DATASET CONTENT.
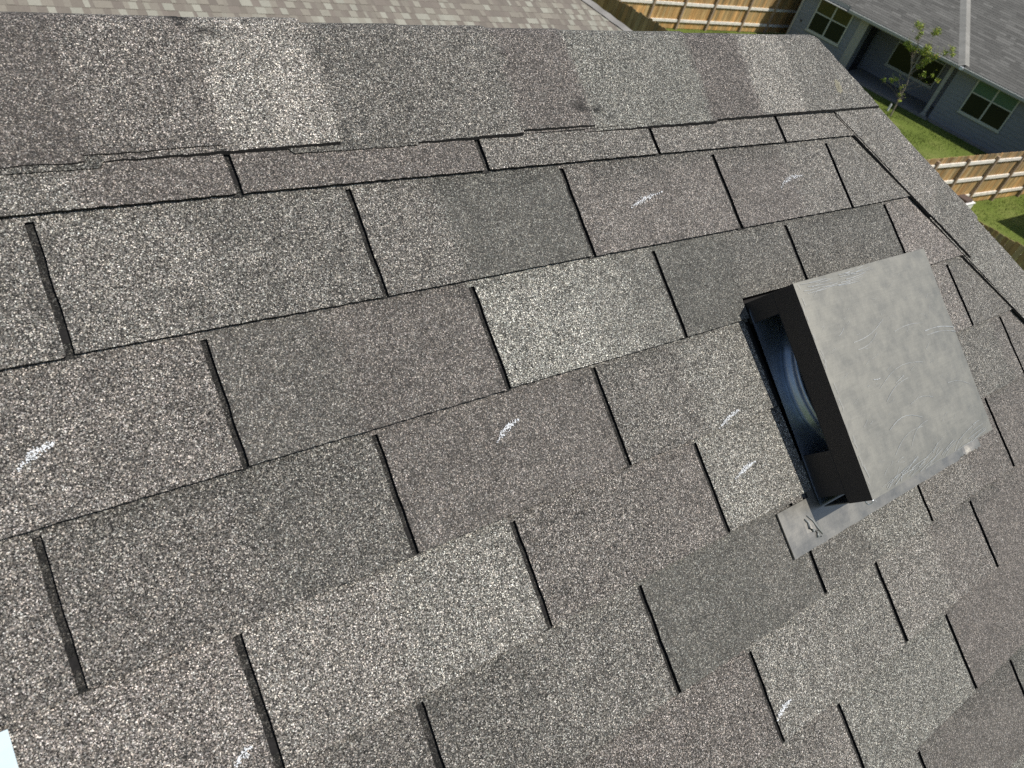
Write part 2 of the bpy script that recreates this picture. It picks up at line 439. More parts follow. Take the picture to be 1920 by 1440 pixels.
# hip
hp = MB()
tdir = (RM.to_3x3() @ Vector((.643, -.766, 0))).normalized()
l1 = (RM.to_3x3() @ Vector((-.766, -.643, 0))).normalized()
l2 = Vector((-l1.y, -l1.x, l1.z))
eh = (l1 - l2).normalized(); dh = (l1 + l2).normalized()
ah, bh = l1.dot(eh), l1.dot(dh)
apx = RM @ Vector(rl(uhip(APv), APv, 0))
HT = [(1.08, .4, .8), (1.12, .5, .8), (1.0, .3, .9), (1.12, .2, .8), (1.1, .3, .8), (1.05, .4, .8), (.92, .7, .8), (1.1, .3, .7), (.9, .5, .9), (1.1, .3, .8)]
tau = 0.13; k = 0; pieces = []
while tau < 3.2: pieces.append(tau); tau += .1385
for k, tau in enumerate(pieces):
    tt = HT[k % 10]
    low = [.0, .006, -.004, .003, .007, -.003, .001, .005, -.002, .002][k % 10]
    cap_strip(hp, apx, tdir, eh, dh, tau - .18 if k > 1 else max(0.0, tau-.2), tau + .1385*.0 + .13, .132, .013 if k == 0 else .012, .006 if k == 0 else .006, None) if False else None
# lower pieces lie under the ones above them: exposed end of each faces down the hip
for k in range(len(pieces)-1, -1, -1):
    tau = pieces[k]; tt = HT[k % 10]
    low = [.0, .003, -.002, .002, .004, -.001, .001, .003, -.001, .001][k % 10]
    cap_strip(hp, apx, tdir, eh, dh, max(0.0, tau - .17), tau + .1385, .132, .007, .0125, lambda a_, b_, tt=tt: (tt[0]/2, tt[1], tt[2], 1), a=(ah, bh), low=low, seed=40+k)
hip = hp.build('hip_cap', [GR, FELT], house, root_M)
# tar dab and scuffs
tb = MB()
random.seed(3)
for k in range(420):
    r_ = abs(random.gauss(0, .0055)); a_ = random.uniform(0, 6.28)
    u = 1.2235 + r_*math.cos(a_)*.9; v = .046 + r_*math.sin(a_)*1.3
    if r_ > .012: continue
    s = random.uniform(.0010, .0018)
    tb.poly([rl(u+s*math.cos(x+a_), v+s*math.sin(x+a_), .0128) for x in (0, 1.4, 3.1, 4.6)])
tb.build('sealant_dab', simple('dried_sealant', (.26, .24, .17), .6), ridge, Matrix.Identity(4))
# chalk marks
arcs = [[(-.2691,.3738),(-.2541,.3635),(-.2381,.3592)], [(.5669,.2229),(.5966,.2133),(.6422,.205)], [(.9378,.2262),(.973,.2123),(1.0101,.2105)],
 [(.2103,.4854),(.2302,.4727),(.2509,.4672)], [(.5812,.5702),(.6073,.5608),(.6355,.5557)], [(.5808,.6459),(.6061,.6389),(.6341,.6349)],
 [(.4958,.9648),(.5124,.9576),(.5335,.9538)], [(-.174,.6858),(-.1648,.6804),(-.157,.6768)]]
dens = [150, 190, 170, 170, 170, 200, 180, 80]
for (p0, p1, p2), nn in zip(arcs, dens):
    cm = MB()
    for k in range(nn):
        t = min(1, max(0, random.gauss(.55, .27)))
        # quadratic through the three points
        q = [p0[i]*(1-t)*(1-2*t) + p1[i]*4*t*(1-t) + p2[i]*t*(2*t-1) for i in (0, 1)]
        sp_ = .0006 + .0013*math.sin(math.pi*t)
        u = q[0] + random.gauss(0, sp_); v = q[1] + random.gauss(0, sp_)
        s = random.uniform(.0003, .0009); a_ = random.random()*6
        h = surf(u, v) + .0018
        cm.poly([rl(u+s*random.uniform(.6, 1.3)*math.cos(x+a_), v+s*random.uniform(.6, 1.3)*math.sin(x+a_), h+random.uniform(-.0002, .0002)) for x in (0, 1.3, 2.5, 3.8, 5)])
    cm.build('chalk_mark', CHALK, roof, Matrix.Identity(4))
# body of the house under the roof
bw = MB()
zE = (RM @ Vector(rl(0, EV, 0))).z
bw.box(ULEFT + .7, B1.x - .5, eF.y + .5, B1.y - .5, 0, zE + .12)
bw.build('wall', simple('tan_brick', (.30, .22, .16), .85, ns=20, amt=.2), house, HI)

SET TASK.
Set down all the data again exactly as above, pictures excluded.

SOLUTION.
Write part 2 of the bpy script that recreates this picture. It picks up at line 439. More parts follow. Take the picture to be 1920 by 1440 pixels.
# hip
hp = MB()
tdir = (RM.to_3x3() @ Vector((.643, -.766, 0))).normalized()
l1 = (RM.to_3x3() @ Vector((-.766, -.643, 0))).normalized()
l2 = Vector((-l1.y, -l1.x, l1.z))
eh = (l1 - l2).normalized(); dh = (l1 + l2).normalized()
ah, bh = l1.dot(eh), l1.dot(dh)
apx = RM @ Vector(rl(uhip(APv), APv, 0))
HT = [(1.08, .4, .8), (1.12, .5, .8), (1.0, .3, .9), (1.12, .2, .8), (1.1, .3, .8), (1.05, .4, .8), (.92, .7, .8), (1.1, .3, .7), (.9, .5, .9), (1.1, .3, .8)]
tau = 0.13; k = 0; pieces = []
while tau < 3.2: pieces.append(tau); tau += .1385
for k, tau in enumerate(pieces):
    tt = HT[k % 10]
    low = [.0, .006, -.004, .003, .007, -.003, .001, .005, -.002, .002][k % 10]
    cap_strip(hp, apx, tdir, eh, dh, tau - .18 if k > 1 else max(0.0, tau-.2), tau + .1385*.0 + .13, .132, .013 if k == 0 else .012, .006 if k == 0 else .006, None) if False else None
# lower pieces lie under the ones above them: exposed end of each faces down the hip
for k in range(len(pieces)-1, -1, -1):
    tau = pieces[k]; tt = HT[k % 10]
    low = [.0, .003, -.002, .002, .004, -.001, .001, .003, -.001, .001][k % 10]
    cap_strip(hp, apx, tdir, eh, dh, max(0.0, tau - .17), tau + .1385, .132, .007, .0125, lambda a_, b_, tt=tt: (tt[0]/2, tt[1], tt[2], 1), a=(ah, bh), low=low, seed=40+k)
hip = hp.build('hip_cap', [GR, FELT], house, root_M)
# tar dab and scuffs
tb = MB()
random.seed(3)
for k in range(420):
    r_ = abs(random.gauss(0, .0055)); a_ = random.uniform(0, 6.28)
    u = 1.2235 + r_*math.cos(a_)*.9; v = .046 + r_*math.sin(a_)*1.3
    if r_ > .012: continue
    s = random.uniform(.0010, .0018)
    tb.poly([rl(u+s*math.cos(x+a_), v+s*math.sin(x+a_), .0128) for x in (0, 1.4, 3.1, 4.6)])
tb.build('sealant_dab', simple('dried_sealant', (.26, .24, .17), .6), ridge, Matrix.Identity(4))
# chalk marks
arcs = [[(-.2691,.3738),(-.2541,.3635),(-.2381,.3592)], [(.5669,.2229),(.5966,.2133),(.6422,.205)], [(.9378,.2262),(.973,.2123),(1.0101,.2105)],
 [(.2103,.4854),(.2302,.4727),(.2509,.4672)], [(.5812,.5702),(.6073,.5608),(.6355,.5557)], [(.5808,.6459),(.6061,.6389),(.6341,.6349)],
 [(.4958,.9648),(.5124,.9576),(.5335,.9538)], [(-.174,.6858),(-.1648,.6804),(-.157,.6768)]]
dens = [150, 190, 170, 170, 170, 200, 180, 80]
for (p0, p1, p2), nn in zip(arcs, dens):
    cm = MB()
    for k in range(nn):
        t = min(1, max(0, random.gauss(.55, .27)))
        # quadratic through the three points
        q = [p0[i]*(1-t)*(1-2*t) + p1[i]*4*t*(1-t) + p2[i]*t*(2*t-1) for i in (0, 1)]
        sp_ = .0006 + .0013*math.sin(math.pi*t)
        u = q[0] + random.gauss(0, sp_); v = q[1] + random.gauss(0, sp_)
        s = random.uniform(.0003, .0009); a_ = random.random()*6
        h = surf(u, v) + .0018
        cm.poly([rl(u+s*random.uniform(.6, 1.3)*math.cos(x+a_), v+s*random.uniform(.6, 1.3)*math.sin(x+a_), h+random.uniform(-.0002, .0002)) for x in (0, 1.3, 2.5, 3.8, 5)])
    cm.build('chalk_mark', CHALK, roof, Matrix.Identity(4))
# body of the house under the roof
bw = MB()
zE = (RM @ Vector(rl(0, EV, 0))).z
bw.box(ULEFT + .7, B1.x - .5, eF.y + .5, B1.y - .5, 0, zE + .12)
bw.build('wall', simple('tan_brick', (.30, .22, .16), .85, ns=20, amt=.2), house, HI)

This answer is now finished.